International envoy to Bosnia fears war as Dodik demands separate Serb state

The international community’s leading envoy in Bosnia, Christian Schmidt, has warned of a crisis in the Balkans unless the US and western Europe intervene.
The former German transport minister said the Bosnian-Serb president Milorad Dodik had suspended plans to establish a separate, ethnically Serb military.
But he said it is a small victory in a wider crisis.
“I do not actually see a danger of war,” Schmidt told the Guardian. “Fortunately, there are too few military assets available.”
In contrast in 1992, ahead of the Bosnian civil war, the former Yugoslav republic was loaded with military hardware, the 64-year-old said.
But Dodik is committed to severing the legal and tax system in Republika Srpska and he will not be able to back down “without losing face”, the envoy said.
The separatist rhetoric from the ethnically Serb half of the fragile state “needs a very clear answer from the international community”, Schmidt said.
“I would say the challenge of such a dissolution of Bosnia and Herzegovina is that this can not be limited to Bosnia and Herzegovina,” he said.
European Union enlargement commissioner Olivér Várhelyi has warned regional leaders that rising tensions could jeopardise Bosnia’s institutions and significant investments from Brussels.
Bosnia is applying for EU membership and hoping to gain access to several programmes and funds.
Russia is seen as a destabilising force in the Balkans and the Kremlin opposed Schmidt’s appointment and does not recognise his authority.
Russia and China had all references to “high representative” removed from a recent United Nations Security Council resolution on Bosnia. Dodik has also refused to meet Schmidt and questioned his legitimacy.
Schmidt has been in Washington to meet national security adviser Jake Sullivan and other White House representatives about the danger of the 1995 Dayton peace agreement falling apart.
The peace agreement divided Bosnia into two administrative entities — the Serb-majority Republika Srpska and the Bosniak-Croat Federation.
The two zones have some autonomy with umbrella national-level institutions, including a three-member presidency, parliament and a council of ministers, an army, judiciary and tax administration.
The Biden administration says it is reassessing the US role in Bosnia, which has been focused largely on electoral reform.
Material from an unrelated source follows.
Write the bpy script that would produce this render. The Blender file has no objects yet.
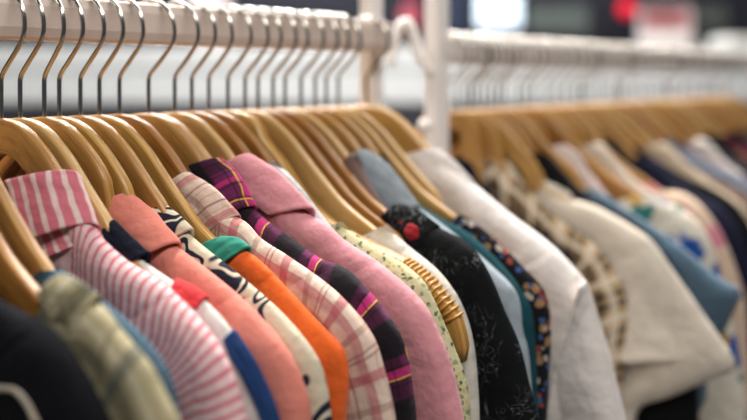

Pedro Marques from the Progressive Alliance of Socialists and Democrats warned the European Parliament: “Twenty-five years after the civil war, in which over 100,000 people lost their lives, Bosnia and Herzegovina is on the brink of collapse yet again. This could mark a return to the violence of the ‘90s.”
He called for EU sanctions to be considered to preserve Bosnian territorial integrity.